问题
I have a C program which returns an integer value. I was surprised to find out that when examining the return value from the shell prompt I get the value modulo 256.
/* prog.c */
int main(...) { return 257; }
--
> ./prog.e
> echo $?
1
- Why don\'t I see the whole integer?
- Where is this behavior documented?
- How can I get the whole 32-bit value to the shell?
回答1:
When a program exits, it can return to the parent process a small amount of information about the cause of termination, using the exit status. This is a value between 0 and 255 that the exiting process passes as an argument to exit.

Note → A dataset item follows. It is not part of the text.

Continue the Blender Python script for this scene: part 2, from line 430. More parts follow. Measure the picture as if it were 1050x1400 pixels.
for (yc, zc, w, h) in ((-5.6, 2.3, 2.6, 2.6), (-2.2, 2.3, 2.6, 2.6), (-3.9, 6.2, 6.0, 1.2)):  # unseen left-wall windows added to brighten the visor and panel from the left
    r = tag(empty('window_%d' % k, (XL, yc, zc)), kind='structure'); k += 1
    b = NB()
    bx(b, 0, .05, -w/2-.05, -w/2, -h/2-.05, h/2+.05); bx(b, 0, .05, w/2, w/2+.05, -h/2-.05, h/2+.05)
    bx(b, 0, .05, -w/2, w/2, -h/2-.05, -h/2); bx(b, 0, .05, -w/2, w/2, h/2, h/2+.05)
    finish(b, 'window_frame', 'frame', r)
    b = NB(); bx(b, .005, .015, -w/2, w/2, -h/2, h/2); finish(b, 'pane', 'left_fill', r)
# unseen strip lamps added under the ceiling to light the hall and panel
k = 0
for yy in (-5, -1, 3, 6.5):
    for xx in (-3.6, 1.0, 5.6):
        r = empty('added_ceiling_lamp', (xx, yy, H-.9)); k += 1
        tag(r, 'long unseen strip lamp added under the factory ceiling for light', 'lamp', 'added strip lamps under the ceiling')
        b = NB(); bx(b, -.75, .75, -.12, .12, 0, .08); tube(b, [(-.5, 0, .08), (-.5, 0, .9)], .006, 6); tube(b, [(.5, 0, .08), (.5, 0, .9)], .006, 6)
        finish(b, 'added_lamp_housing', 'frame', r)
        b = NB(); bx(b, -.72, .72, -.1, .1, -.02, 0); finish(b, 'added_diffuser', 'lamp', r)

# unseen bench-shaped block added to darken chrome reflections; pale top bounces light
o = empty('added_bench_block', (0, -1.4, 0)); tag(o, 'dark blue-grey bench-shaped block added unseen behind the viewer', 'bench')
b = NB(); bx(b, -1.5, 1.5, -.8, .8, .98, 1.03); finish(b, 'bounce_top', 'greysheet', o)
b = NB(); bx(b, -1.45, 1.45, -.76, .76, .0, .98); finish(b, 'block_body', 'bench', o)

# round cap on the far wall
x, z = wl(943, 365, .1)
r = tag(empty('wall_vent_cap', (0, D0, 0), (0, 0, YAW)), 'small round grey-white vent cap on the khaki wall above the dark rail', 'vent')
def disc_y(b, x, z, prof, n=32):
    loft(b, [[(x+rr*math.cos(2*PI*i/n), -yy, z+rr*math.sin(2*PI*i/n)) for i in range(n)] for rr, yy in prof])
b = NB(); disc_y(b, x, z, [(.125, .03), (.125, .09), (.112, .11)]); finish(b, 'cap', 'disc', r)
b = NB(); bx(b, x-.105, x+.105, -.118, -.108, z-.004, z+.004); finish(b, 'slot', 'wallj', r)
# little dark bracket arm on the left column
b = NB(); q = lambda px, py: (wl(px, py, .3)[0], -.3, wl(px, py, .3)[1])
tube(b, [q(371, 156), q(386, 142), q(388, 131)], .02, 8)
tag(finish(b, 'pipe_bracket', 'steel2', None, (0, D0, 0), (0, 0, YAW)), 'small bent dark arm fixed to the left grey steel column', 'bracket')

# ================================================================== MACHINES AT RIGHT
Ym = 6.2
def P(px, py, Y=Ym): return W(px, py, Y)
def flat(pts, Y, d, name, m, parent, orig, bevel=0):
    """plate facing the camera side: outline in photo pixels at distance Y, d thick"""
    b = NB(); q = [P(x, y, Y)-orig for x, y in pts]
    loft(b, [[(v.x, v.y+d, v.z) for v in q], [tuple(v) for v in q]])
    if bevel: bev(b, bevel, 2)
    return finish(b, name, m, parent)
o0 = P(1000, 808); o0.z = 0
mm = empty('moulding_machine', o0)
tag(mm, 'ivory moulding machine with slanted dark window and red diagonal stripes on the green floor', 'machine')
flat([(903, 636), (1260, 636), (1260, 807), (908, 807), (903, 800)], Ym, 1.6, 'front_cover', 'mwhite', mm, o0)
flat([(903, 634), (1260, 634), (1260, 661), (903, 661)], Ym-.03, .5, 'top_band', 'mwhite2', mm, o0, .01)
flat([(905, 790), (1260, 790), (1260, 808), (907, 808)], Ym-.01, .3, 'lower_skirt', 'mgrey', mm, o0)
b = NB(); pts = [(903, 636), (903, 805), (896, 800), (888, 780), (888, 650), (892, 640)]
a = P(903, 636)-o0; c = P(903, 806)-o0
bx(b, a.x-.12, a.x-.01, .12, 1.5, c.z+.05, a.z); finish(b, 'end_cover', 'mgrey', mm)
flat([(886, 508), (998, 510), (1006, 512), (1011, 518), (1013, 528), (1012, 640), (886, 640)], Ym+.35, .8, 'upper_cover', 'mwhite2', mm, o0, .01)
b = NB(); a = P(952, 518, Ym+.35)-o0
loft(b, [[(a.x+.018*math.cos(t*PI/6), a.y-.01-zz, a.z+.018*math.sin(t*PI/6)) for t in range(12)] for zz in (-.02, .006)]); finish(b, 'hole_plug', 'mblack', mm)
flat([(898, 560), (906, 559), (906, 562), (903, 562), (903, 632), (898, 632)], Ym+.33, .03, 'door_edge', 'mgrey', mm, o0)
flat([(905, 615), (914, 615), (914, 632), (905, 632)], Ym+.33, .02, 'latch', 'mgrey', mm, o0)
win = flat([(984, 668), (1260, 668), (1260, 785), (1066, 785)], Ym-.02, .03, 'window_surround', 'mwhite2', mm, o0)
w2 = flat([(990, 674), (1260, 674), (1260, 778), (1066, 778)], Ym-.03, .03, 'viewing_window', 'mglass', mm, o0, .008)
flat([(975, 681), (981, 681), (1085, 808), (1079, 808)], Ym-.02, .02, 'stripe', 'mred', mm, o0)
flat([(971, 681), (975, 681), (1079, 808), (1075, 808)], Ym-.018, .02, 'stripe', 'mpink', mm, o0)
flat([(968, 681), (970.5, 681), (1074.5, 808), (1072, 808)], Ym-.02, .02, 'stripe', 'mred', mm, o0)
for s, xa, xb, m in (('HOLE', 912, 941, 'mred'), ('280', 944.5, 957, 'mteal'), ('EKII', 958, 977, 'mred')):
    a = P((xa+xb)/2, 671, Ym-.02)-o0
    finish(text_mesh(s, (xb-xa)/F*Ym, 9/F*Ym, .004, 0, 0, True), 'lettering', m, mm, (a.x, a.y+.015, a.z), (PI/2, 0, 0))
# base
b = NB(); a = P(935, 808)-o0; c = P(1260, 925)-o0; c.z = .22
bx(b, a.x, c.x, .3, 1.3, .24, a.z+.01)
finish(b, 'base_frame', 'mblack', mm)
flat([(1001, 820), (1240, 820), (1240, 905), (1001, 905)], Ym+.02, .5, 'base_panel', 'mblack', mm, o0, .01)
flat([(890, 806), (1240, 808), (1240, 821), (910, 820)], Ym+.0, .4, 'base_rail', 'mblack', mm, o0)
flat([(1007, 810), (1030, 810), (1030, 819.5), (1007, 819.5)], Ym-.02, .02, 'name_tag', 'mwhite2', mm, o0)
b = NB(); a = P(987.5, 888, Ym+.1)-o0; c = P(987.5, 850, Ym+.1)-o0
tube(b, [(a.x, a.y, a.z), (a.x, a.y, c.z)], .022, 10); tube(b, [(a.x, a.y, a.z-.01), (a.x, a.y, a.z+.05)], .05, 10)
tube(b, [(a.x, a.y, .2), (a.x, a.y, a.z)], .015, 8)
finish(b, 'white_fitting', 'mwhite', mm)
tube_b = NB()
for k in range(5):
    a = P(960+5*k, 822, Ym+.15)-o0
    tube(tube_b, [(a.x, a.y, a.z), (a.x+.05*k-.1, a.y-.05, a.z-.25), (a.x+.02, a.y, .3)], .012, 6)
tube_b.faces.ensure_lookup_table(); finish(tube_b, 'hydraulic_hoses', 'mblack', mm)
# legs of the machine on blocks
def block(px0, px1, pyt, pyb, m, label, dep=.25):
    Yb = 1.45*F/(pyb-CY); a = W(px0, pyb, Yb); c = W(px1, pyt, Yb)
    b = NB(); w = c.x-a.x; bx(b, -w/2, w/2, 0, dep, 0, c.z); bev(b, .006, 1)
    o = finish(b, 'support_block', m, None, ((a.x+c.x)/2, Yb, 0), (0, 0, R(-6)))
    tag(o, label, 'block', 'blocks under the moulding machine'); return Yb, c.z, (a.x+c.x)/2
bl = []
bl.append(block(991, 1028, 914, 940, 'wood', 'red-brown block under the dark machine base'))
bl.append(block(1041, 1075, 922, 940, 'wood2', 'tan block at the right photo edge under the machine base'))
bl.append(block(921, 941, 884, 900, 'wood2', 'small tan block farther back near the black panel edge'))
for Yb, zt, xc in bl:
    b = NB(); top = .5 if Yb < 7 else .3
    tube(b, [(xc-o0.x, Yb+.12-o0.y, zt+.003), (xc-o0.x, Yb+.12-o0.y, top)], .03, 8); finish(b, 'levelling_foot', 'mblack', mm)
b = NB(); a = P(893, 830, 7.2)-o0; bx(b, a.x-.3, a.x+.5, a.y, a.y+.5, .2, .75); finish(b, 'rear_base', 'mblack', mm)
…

http://www.gnu.org/s/hello/manual/libc/Exit-Status.html
alternatively:
http://en.wikipedia.org/wiki/Exit_status
came from "posix return codes" and "c return codes" respective Google searches.
回答2:
The explanation is right at the top of man exit
:
The exit() function causes normal process termination and the value of status & 0377 is returned to the parent (see wait(2)).
In other words, only the lowest 8 bits are propagated to the parent process.
In this respect, returning the exit code from main()
is no different to passing it to exit()
.
回答3:
The return status is explained (sort of) in the wait and related syscalls.
Basically:
WEXITSTATUS(stat_val)
If the value of WIFEXITED(stat_val) is non-zero, this macro evaluates to the low-order 8 bits of the status argument that the child process passed to _exit() or exit(), or the value the child process returned from main().
So it's limited to 8 bits. You can't portably get more than that. (With Linux kernel 2.6.9 and above, waitid(2) can be used to obtain the full 32 bits.)